While the new processor design, which is now available as the Core i7-3960X and Core i7-3930K (and Core i7-3820 some time next year) delivers more performance, we've already seen the first review machines based on X79 Express lowering power consumption versus the Gulftown/X58 combination thanks to the dual-chip platform layout. AMD might not want to learn in detail what this could mean in terms of performance per watt, since the six-core Core i7-990X was already faster than its flagship FX-8150.

The Numbers Game

The secret sauce of Sandy Bridge-E turns into a relatively simple recipe, which reads: do more of the same. This is made possible by the solid performance per core of Sandy Bridge, and the parallelism of a six-core implementation. In other words, it appears that Sandy Bridge scales very well, so it makes sense that Intel would introduce it as a six-core desktop offering and, later, an eight-core server-oriented Xeon processor.

In short, Sandy Bridge-E facilitates up to six cores (rather than the four you max out with on LGA 1155), includes four 64-bit memory channels (rather than LGA 1366's maximum of three), boasts official memory data rates as high as 1600 MT/s, and features 40 PCI Express 3.0-capable lanes. Moreover, the 2.27 billion-transistor processor occupies 434 mm2 of die space, too.

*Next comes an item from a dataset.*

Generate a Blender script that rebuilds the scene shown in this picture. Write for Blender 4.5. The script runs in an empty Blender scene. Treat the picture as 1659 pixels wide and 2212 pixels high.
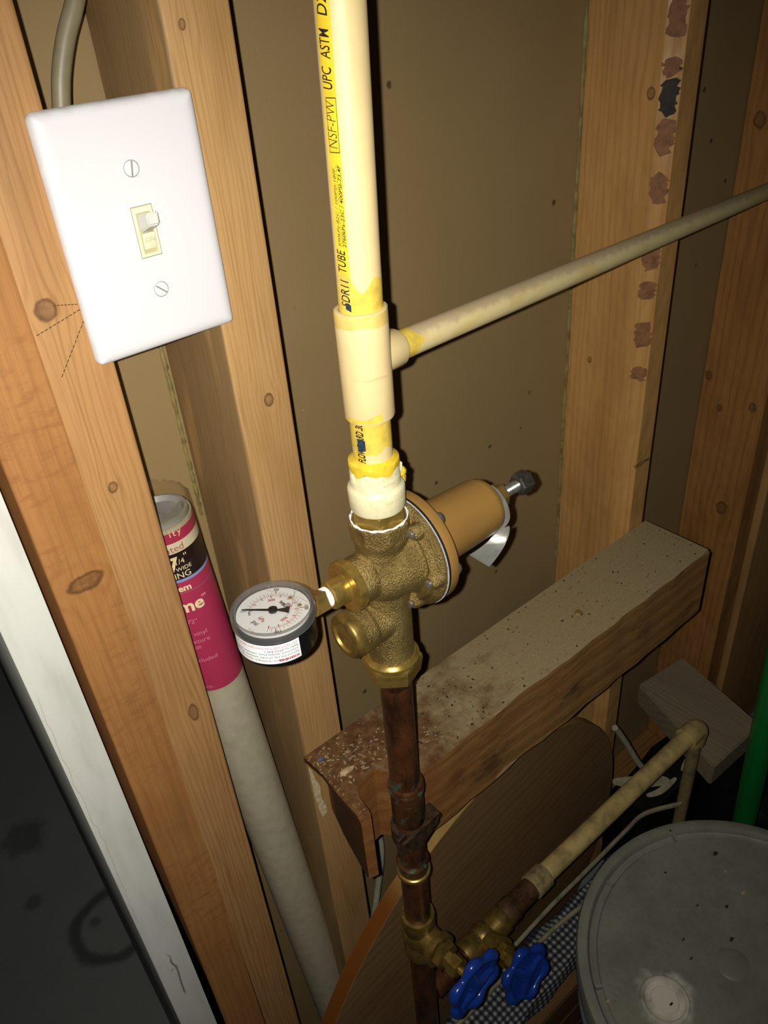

Getting Rid Of Dead Weight

But Sandy Bridge-E also sheds certain elements that might otherwise contribute to its overall power consumption. As on Sandy Bridge, power gating allows unused parts of the processor to be almost completely shut down, minimizing power consumption. Add that to the single-chip platform, which replaces its predecessor's two-chip layout, and you have the foundation for new lows in idle and peak power usage compared to any other six-core CPU in the lab.

The promise, then, is one of new efficiency records, particularly in applications able to leverage Sandy Bridge-E's parallelism. Just recently, we looked at the performance per Watt of AMD’s FX processor in the article AMD FX: Energy Efficiency Compared To Eight Other CPUs. In today’s article, we’re performing the very same experiment.

So, if you’re in search of information on power efficiency, have a look at the aforementioned story. Or, if it's architectural details you're after, make sure you've already read our Sandy Bridge-E launch article for more the story about design and performance.

Sporting six cores, 32 nm lithography, 15 MB of shared L3 cache, and clock rates between 3.3 and 3.9 GHz, depending on workload, is the Core i7-3960X a good foundation on which to enable great power efficiency? It seems like it could be, as the idle power consumption of 87 W measured in our launch coverage represents a record low for a high-end desktop PC.